Social Infrastructure: How Do We Frame Community?

Since opening night, the facilitators of the Teaching Artist Project (TAP) have cultivated the experience of community. Community is a term used often, but little defined. I wonder if the lack of definition poses as a challenge in how schools and community centers cultivate community.

I keep ruminating on the community that is building in a virtual space through my cohort and my care team (in TAP, we're divided into smaller groups called "care teams" to help support us along the way). I keep mediating on the values we made in our mini ecosystems or care teams and as a collective cohort. I keep thinking of social infrastructure in relation to community. For Klinenberg (2018), social infrastructure is, “the physical places and organizations that shape the way people interact” (p. 4). Meaning, people form authentic bonds in places because of continuous interest and enjoyment in the interaction. Consequently, through this recurrent participation, relationships inexorably grow in relation to the experience. What happens when community isn’t defined by physical space and as the same time-zone, but rather, a virtual space?
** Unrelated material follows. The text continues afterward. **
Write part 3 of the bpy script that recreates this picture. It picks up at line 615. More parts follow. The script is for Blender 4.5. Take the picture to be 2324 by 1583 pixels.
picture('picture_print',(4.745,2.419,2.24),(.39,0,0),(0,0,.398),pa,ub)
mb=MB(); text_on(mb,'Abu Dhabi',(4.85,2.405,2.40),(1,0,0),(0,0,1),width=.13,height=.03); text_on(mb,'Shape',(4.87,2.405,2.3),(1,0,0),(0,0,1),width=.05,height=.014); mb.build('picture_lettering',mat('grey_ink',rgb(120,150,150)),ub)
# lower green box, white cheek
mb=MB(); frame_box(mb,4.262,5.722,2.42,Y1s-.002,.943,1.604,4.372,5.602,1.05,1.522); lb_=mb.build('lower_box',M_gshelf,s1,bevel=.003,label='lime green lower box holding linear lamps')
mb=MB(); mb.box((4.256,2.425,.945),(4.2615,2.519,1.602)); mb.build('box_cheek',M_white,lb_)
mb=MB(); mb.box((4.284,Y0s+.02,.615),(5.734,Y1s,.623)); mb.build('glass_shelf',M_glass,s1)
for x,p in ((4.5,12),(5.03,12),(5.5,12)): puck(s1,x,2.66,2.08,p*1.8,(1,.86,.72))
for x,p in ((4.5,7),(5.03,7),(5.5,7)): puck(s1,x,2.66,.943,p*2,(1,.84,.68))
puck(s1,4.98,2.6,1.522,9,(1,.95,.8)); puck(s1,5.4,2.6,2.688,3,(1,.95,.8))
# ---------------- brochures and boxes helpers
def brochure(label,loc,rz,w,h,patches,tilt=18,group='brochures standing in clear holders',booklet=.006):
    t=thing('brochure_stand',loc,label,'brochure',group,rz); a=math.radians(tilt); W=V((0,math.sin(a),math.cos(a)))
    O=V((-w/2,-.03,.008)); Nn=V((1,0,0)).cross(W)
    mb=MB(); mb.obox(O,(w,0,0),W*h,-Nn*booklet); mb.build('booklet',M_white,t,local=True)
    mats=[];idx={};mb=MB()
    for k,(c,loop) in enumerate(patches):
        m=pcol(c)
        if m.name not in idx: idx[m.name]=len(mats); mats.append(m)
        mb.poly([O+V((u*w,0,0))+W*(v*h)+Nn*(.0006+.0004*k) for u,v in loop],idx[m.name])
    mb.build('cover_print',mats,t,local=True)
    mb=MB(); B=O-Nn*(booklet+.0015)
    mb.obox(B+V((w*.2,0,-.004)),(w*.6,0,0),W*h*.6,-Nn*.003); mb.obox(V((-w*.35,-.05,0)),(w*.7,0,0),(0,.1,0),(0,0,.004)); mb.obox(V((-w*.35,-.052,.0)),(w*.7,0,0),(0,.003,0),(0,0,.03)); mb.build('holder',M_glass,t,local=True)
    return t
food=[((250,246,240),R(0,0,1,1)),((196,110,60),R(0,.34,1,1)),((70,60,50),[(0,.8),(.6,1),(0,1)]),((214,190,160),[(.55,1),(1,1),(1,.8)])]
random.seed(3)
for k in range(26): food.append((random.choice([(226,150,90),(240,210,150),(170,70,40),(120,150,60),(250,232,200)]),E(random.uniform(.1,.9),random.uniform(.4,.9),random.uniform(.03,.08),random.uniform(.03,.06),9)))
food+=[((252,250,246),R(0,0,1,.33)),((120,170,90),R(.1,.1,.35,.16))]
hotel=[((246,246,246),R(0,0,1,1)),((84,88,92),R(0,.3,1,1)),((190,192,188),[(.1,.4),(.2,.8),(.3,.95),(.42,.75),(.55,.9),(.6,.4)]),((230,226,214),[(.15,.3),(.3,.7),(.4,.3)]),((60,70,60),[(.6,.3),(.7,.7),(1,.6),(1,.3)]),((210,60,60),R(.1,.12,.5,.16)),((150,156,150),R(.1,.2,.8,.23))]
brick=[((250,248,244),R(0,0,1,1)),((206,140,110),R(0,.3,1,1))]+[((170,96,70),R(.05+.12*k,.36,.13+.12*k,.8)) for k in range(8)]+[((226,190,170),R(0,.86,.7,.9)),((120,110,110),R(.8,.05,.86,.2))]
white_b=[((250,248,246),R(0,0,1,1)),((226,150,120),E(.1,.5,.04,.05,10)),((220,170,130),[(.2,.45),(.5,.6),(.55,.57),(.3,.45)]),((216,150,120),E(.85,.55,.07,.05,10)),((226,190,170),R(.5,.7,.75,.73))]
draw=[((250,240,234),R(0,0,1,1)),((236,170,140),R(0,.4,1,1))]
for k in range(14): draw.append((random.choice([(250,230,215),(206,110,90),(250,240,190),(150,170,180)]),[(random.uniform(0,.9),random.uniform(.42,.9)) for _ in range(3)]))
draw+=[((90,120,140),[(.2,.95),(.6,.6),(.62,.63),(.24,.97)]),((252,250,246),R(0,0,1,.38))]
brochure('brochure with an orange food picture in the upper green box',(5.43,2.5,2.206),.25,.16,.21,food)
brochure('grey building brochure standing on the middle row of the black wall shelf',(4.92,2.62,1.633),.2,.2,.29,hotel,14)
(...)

Our TAP cohort community is not defined by geography, but rather by mutual passion for art and teaching. In our case, community has formed in a virtual Zoom space instead of a physical space like a center, library, or playground. Our social infrastructure has formed through the discussions led by facilitators and interactions with others in the cohort. Authentic community has been built because of effort and continuous interaction among one another. Sometimes, I think community just means being human. Our facilitators are mindful of our needs and in turn, this mindfulness has formed into trust.


Often, I think education is a form of communication. Assessing needs in our virtual reality creates an opportunity to not only rethink teaching, but to rethink community too. Through the TAP workshops, I have journaled on the following questions in relation to my experience as a trainee and as a teaching artist:

  1. What are some of the things I don’t think about when I think of community? (e.g., before and after classroom chatting)

  2. What assumptions do I have when I think of community?

  3. How can I get my students to trust me all over again in a virtual setting?

  4. How do virtual platforms relate to pedagogy?

  5. How is community built organically?

I have learned that community doesn’t happen simply because we want it to happen. Community grows organically. Since we are the first virtual cohort, we have had to define community to our context. I feel this, too, has made us closer; we have continuous re-interactions in our workshops and electives and salons. We have opportunities to become familiar with one another. We have a chance to be mindful of one another’s voice in relation to the world. In a world full of uncertainty, we are certain that we are sharing this space and time, together. Even though communities vary in nature, universally, we all share a value for the arts in education.


References:

Klinenberg, E. 2018. Palaces for the People: How Social Infrastructure Can Help Fight Inequality, Polarization, and the Decline of Civic Life.